- [Short problem]: Search the data for the word "pixels" and copy every line that contains it.

· · · · · · ·

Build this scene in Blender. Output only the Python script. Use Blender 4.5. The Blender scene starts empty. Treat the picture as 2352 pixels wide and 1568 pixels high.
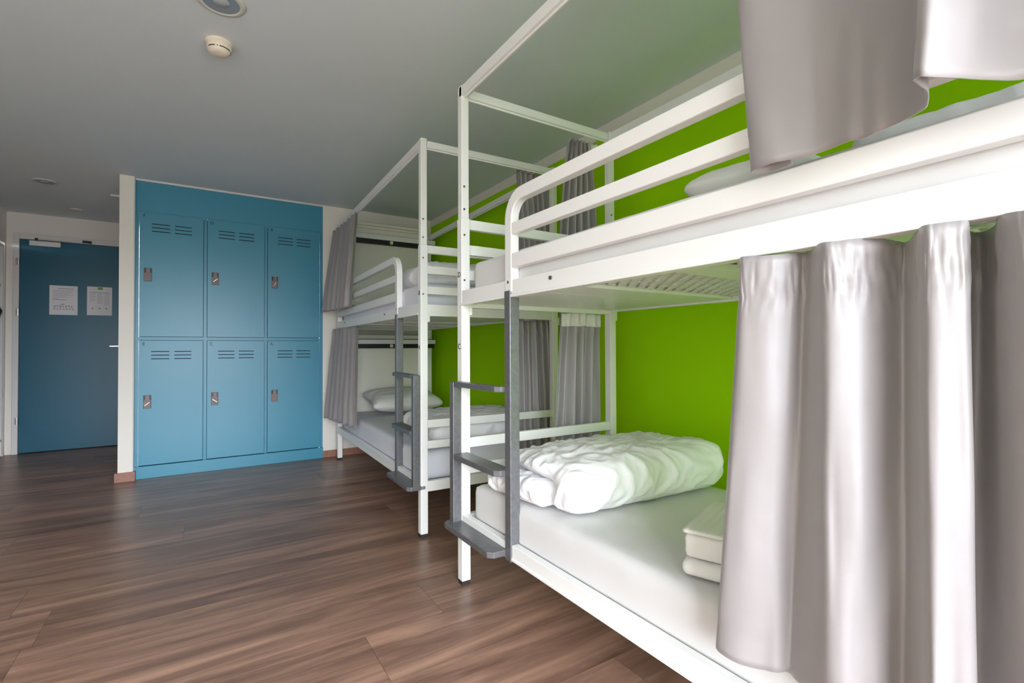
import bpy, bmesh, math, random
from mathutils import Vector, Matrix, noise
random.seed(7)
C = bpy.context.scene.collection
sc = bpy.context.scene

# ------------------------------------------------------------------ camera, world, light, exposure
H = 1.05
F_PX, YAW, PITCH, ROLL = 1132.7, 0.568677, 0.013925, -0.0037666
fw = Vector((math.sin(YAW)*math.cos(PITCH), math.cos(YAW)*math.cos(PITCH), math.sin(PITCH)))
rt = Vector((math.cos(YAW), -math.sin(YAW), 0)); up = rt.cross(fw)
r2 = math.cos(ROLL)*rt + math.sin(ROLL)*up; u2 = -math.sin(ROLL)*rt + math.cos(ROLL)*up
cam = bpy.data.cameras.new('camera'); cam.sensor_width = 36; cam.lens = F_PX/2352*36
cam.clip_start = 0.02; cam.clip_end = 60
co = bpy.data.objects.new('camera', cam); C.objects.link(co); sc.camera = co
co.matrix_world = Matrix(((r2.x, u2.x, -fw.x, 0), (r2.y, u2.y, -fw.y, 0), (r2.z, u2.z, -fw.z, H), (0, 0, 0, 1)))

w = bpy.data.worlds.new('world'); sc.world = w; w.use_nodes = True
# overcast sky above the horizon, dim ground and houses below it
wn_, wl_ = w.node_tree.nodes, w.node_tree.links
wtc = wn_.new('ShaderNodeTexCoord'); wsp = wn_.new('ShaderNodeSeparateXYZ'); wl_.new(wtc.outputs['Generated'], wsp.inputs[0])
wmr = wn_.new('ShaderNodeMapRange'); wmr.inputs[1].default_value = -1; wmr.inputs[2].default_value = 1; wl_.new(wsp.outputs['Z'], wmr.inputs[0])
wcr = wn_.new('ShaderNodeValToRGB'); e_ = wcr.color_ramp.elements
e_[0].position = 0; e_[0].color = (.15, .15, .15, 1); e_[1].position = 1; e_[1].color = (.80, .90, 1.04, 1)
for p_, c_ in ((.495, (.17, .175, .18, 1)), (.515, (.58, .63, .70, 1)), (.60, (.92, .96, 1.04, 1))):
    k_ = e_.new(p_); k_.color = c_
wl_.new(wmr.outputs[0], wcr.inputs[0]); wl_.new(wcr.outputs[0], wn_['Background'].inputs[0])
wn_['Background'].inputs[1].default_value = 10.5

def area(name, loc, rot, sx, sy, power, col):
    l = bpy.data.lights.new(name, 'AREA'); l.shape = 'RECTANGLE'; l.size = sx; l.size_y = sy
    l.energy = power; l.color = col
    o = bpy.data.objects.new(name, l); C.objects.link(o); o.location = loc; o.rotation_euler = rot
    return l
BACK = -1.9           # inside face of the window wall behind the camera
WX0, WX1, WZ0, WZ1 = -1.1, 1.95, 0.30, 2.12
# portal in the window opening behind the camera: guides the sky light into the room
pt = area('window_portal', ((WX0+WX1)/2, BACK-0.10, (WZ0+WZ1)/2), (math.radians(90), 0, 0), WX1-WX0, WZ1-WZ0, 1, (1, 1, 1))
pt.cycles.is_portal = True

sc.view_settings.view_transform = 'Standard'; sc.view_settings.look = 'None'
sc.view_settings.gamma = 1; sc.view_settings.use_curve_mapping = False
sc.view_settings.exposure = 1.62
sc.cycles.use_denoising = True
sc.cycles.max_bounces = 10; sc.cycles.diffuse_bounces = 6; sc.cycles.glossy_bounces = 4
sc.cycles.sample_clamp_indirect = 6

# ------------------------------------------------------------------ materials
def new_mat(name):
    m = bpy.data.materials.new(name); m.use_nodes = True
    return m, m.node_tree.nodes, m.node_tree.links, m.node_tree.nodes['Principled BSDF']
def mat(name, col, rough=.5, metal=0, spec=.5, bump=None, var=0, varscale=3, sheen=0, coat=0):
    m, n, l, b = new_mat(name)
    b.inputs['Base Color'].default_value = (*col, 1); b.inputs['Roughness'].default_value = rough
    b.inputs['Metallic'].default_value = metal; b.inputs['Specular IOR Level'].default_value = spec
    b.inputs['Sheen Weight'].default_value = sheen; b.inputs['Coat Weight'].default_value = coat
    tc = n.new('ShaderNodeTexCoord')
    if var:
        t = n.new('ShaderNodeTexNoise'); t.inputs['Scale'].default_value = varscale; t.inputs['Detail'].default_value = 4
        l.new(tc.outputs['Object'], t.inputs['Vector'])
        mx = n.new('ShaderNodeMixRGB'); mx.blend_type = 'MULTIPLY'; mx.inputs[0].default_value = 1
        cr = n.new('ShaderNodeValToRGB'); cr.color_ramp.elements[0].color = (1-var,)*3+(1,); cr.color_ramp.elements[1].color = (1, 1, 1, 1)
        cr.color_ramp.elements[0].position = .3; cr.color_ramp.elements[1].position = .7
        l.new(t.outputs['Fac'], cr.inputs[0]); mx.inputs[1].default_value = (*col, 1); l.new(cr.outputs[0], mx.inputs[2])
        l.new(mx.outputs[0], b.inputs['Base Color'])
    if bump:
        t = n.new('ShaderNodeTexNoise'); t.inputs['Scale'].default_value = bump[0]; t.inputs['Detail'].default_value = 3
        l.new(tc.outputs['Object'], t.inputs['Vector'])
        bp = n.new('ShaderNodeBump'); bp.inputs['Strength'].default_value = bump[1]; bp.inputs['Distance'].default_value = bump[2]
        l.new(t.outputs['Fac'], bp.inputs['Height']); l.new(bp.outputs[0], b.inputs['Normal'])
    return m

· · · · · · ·

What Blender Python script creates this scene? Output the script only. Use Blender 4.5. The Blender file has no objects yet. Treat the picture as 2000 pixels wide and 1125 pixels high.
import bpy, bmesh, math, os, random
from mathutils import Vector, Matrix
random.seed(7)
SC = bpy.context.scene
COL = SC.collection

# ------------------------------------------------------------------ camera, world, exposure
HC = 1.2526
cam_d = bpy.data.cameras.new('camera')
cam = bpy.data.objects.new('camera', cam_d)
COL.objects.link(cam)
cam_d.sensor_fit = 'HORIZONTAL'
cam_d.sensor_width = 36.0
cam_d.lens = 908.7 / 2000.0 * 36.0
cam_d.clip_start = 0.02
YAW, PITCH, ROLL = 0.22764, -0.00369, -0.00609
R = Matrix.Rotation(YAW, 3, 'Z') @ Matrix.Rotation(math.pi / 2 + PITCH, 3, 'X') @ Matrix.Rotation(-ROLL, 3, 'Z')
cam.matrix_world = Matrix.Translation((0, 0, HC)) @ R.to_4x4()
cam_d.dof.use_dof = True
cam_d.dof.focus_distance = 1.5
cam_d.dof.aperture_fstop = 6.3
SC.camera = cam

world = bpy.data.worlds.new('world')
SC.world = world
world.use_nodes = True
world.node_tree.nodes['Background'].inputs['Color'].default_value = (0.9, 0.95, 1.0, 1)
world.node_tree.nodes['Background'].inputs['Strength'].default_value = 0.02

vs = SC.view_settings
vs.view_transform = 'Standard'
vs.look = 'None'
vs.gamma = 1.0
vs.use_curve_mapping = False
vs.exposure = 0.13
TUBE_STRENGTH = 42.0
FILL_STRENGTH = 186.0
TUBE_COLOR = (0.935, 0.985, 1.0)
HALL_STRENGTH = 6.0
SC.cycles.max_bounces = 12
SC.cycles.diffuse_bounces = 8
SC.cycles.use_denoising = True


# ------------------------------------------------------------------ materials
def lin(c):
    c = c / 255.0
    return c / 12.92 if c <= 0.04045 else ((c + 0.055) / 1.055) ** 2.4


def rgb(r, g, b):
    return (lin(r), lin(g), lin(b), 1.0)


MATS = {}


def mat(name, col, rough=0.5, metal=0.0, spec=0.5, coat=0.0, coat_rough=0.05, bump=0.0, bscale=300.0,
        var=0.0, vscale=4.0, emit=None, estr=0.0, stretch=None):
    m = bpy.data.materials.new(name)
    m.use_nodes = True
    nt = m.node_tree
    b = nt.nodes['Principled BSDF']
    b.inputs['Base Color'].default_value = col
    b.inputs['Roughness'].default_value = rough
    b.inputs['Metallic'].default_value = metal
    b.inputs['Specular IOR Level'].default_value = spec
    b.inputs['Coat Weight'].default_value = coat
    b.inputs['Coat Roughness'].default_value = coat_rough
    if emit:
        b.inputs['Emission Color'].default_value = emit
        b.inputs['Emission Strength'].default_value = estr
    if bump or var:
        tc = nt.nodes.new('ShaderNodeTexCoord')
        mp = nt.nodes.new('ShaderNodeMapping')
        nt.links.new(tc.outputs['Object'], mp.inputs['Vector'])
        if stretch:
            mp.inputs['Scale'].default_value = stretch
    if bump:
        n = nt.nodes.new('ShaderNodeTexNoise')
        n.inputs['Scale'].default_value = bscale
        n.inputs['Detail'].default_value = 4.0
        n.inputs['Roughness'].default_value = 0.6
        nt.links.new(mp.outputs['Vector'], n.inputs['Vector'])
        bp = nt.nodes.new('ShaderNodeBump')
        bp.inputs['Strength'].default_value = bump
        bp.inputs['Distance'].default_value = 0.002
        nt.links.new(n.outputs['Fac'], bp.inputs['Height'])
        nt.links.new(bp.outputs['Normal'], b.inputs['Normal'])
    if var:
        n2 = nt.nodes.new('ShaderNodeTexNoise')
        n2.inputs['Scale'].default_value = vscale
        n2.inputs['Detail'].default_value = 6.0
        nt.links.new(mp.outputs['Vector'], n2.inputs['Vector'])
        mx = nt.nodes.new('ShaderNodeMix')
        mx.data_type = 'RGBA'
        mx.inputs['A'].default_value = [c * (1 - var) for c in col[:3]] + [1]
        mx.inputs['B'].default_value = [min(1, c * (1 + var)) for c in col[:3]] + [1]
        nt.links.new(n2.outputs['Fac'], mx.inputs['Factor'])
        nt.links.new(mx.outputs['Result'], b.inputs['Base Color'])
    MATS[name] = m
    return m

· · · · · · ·

- [Completed exercise]:
Build this scene in Blender. Output only the Python script. Use Blender 4.5. The Blender scene starts empty. Treat the picture as 2352 pixels wide and 1568 pixels high.
What Blender Python script creates this scene? Output the script only. Use Blender 4.5. The Blender file has no objects yet. Treat the picture as 2000 pixels wide and 1125 pixels high.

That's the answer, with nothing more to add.